A typical shoot was one she did for an ‘L.A. Style’ feature in a Spring 2001 issue of Los Angeles magazine. “The first thing you need is an idea. I work out the story in my head, and that guides me to the clothes I’ll use. Its sort of dream-like images, they come in waves. My theme for this layout was flowers, so everything was floral patterns. I pasted flowers to the model, used tulips for earrings, and even had flowers growing out of her hands. I always try to make a story with the layout.” She notes with a smile that her preference for “bright and bold colors” in clothing and photo design may have been partly shaped by her admiration for the bold colors favored by Russ Meyer.
For this shoot, “I needed to use a store I had a rapport with. My ex-girlfriend had once been the manager of the woman who now manages Dior. So that's where I got the clothes. When the clothes come from New York, you never really know what you're going to get. You can tell them, these are the colors I want, this is the feeling I'm going for—but it comes down to their interpretation.” Then, she works with the photographer and the models.
As in any line of work, crisis management comes with the territory. “One time I had everything set up with a big store in L.A., then at the last minute they pulled out. I had no clothes, it was Saturday afternoon and the shoot was Sunday morning. So I had to go out and improvise, getting new clothes from a discount store that fit the theme. It worked out pretty well.”
One photo shoot with Greg Gorman used a boy-meets-girl theme, and followed it methodically from first date to marriage, with each stage in their relationship intriguingly illustrated.
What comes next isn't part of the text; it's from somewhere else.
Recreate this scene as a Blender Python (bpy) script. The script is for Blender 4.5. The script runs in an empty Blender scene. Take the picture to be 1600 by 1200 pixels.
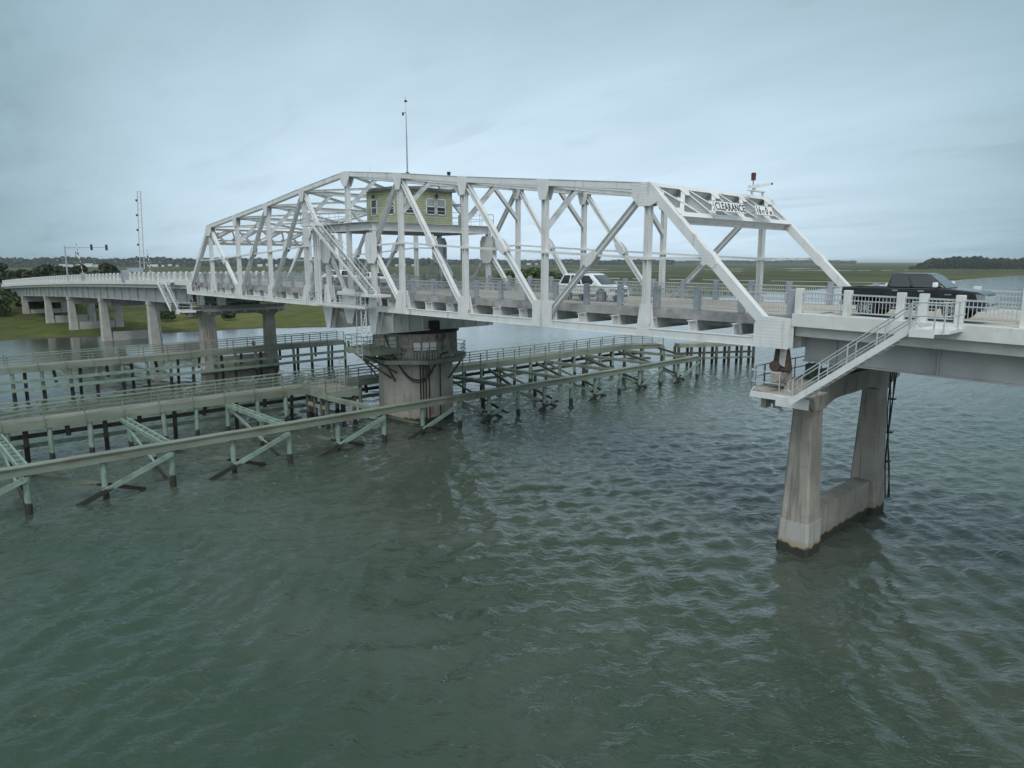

“Then they got married, she has a switchblade knife around her neck on a silver chain. We see him in the trunk of the car with leather chaps on, bare ass, and handcuffed. She’s wearing black in mourning, against a cemetery background. It took the story full circle.” Sounds like the kind of relationship that Vixen—or better still Tura Satana in Faster Pussycat—would have appreciated.